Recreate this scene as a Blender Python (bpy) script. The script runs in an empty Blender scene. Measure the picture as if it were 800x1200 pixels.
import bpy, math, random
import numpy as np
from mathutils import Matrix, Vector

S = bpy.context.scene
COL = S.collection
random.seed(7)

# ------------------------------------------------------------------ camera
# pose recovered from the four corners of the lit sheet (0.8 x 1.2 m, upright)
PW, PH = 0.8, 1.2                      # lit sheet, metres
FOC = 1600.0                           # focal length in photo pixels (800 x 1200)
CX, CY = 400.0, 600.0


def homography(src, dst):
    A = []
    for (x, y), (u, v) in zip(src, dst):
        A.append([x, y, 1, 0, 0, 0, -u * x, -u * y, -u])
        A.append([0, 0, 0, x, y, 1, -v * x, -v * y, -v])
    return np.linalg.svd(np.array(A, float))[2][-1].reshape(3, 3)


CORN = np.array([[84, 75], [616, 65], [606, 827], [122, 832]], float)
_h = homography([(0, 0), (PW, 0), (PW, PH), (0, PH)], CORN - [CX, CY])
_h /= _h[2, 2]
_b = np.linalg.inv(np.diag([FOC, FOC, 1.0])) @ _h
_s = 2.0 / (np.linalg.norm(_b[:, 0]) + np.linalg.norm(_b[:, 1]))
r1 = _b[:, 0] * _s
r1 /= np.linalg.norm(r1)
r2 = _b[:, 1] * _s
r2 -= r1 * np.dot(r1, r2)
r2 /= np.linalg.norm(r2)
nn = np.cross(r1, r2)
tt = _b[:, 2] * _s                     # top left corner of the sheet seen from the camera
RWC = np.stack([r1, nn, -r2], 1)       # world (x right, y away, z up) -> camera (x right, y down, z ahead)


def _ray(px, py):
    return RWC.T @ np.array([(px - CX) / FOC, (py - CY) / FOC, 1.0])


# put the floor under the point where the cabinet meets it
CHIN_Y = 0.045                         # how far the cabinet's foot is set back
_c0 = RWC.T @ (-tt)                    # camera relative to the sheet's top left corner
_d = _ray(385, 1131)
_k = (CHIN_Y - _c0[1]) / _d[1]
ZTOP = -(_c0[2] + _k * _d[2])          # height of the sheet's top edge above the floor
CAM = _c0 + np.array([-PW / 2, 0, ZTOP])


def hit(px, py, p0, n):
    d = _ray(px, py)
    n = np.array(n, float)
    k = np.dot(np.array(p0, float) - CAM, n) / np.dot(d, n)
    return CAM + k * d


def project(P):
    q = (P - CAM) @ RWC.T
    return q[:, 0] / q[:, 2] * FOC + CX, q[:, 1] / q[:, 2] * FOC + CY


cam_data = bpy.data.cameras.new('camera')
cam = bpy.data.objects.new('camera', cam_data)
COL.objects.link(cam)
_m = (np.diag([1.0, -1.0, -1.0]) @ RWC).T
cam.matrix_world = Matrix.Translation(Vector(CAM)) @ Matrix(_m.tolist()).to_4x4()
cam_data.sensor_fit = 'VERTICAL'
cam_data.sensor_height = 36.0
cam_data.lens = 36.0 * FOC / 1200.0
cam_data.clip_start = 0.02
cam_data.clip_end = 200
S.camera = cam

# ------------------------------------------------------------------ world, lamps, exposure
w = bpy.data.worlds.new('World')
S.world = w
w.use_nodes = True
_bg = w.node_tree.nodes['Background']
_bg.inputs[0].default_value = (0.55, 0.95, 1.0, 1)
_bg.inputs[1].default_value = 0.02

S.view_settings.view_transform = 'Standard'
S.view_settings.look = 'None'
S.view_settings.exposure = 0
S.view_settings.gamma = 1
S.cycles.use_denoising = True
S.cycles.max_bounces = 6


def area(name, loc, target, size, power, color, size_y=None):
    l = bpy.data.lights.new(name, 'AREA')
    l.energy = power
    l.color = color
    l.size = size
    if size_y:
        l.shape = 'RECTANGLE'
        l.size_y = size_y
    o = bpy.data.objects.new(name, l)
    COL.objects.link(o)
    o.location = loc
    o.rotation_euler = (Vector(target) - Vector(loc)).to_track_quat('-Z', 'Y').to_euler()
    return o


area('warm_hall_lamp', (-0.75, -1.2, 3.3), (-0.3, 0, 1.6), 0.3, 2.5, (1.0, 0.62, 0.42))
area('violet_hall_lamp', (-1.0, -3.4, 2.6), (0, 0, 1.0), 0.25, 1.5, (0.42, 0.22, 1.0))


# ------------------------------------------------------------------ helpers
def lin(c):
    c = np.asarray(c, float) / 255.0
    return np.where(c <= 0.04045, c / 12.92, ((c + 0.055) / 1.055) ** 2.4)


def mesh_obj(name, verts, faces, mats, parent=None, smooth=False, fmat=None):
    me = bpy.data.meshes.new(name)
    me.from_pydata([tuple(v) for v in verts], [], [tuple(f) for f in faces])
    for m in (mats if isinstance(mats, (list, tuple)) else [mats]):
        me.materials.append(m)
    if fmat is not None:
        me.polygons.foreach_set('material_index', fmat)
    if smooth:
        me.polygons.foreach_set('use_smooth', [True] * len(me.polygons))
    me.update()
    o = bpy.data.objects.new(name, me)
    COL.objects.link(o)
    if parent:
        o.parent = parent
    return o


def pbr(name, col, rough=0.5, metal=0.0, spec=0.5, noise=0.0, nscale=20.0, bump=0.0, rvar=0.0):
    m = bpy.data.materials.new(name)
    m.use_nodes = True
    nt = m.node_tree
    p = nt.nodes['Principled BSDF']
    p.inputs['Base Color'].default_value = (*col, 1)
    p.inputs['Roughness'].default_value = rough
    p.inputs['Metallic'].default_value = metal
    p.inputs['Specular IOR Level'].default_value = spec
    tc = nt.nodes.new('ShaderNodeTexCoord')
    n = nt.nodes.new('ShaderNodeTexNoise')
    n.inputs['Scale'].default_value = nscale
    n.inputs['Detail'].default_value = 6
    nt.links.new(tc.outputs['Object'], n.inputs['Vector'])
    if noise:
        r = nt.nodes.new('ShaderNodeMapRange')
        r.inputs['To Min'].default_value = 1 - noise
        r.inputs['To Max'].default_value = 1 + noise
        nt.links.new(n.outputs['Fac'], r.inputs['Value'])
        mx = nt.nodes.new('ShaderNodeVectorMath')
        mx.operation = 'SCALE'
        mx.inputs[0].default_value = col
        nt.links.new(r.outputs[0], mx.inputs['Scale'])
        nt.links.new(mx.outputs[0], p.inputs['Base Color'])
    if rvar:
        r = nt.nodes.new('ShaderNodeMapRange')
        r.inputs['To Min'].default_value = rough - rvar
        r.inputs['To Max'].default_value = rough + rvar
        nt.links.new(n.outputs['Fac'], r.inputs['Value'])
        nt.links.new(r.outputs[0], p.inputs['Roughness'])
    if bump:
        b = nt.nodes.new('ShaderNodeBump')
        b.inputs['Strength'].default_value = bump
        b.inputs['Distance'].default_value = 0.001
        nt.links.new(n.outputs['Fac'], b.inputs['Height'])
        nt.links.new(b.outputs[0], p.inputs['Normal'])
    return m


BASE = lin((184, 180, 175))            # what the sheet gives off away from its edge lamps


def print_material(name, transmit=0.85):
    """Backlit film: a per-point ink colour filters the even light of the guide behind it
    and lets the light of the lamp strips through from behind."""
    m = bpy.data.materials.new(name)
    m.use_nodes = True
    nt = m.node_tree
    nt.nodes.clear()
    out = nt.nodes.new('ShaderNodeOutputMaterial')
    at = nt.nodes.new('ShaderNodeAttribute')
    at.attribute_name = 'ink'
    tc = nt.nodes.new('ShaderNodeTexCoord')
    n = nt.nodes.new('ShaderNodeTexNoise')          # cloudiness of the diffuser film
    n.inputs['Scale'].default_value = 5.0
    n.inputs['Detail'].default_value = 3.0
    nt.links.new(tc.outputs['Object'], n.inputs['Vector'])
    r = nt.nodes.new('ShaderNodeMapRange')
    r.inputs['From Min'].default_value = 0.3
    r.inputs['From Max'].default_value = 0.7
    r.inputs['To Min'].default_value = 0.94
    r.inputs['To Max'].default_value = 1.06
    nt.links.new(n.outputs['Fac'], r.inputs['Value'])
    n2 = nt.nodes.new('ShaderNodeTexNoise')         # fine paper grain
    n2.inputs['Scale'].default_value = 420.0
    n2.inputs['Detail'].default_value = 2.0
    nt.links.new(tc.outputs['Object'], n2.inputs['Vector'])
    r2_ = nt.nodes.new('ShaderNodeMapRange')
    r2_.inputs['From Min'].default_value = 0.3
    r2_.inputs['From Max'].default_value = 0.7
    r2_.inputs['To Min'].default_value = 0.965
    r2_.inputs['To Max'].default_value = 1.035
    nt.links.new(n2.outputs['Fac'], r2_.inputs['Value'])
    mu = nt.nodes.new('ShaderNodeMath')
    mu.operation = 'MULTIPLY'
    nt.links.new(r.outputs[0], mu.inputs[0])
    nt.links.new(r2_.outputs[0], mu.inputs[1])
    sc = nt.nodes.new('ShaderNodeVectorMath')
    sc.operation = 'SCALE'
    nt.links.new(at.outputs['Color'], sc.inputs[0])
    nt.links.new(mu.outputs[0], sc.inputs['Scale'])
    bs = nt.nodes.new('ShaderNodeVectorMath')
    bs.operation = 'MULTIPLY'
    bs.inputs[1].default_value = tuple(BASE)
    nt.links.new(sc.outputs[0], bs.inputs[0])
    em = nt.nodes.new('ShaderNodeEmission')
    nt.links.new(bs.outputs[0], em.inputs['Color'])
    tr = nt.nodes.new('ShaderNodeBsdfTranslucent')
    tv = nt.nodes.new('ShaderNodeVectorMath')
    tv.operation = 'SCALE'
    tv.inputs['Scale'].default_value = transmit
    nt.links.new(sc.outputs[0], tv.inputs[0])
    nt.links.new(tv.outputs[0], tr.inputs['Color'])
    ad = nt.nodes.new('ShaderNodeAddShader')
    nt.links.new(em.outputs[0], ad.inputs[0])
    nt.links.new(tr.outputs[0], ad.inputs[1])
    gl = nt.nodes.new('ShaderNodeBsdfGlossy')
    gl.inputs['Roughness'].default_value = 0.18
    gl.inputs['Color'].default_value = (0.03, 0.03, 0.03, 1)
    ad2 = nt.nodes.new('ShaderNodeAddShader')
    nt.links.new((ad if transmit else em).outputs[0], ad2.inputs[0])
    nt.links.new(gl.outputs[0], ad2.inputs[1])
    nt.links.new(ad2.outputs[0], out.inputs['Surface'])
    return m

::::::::

PROBLEM ▸
Looking at the material above, please copy exactly every line from its first line through the line containing "random.seed(7)", with both ends included and nothing else.

OUTPUT BELOW ▸
Recreate this scene as a Blender Python (bpy) script. The script runs in an empty Blender scene. Measure the picture as if it were 800x1200 pixels.
import bpy, math, random
import numpy as np
from mathutils import Matrix, Vector

S = bpy.context.scene
COL = S.collection
random.seed(7)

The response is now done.